A segunda falácia é achar que o povo é composto por aqueles grupos que gritam, reivindicam e exigem direitos. Os nossos responsáveis parecem ignorar que esses, precisamente por terem voz, são privilegiados. Os que deviam merecer atenção do poder são aqueles de quem ninguém fala. Isto explica porque, ao fim de décadas de medidas de promoção da justiça social, ela se mantém teimosamente ausente. O que esses esforços conseguem é esquartejar o pouco desenvolvimento que temos a favor dos grupos habituais.
Por exemplo, hoje sabemos que com todos os governos, de Esquerda ou de Direita, se sobem as pensões. Também aqui o argumento é o combate à pobreza e desigualdade (desta vez é o Estado quem paga), pois o país tem as reformas mais baixas da União. Mas, de novo, se virmos a taxa líquida de substituição das pensões, comparando com o salário anterior, o valor português são uns impressionantes 98,8%, o mais alto da EU e da OCDE, mais do dobro de países “atrasados” como os EUA, Suíça, Canadá ou Japão. Assim, na ânsia de subir as pensões, cria-se uma Segurança Social insustentável, espremendo a economia com encargos que beneficiam os eleitores favorecidos.
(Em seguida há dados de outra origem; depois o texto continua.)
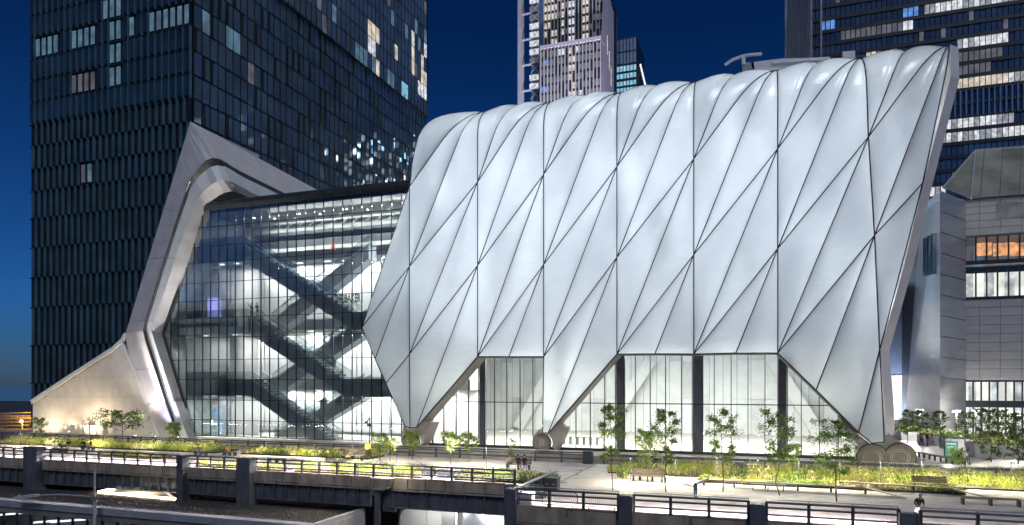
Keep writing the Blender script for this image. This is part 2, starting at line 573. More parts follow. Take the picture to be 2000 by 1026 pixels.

Portugal é um país desenvolvido, mas mantém há décadas uma economia de baixo dinamismo e forte desigualdade, onde largas camadas da população vivem em condições degradantes. As causas são várias, mas no primeiro plano surgem as políticas que bloqueiam e dispersam o desenvolvimento nacional, constituindo uma verdadeira máquina geradora de pobreza.
Em vez de estorvar e despedaçar a nossa economia, quais deviam ser as prioridades da política? A resposta é simples: aumentar os salários, que se mantém dos mais baixos da Europa. Claro que os políticos sabem disso, dirigindo muitos esforços nesse sentido. Sem compreenderem que são precisamente esses esforços desastrados que impedem tais resultados.
Infelizmente para a nossa classe dirigente, a única maneira segura de subir a média salarial é apostar em investimento de qualidade, que aumente a produtividade. Mas esse é “o grande capital”, tradicional inimigo de estimação, culpado de todos os males, apesar da sua patente carência. Assim, nos 50 anos de democracia, Portugal está nos fundos da tabela europeia.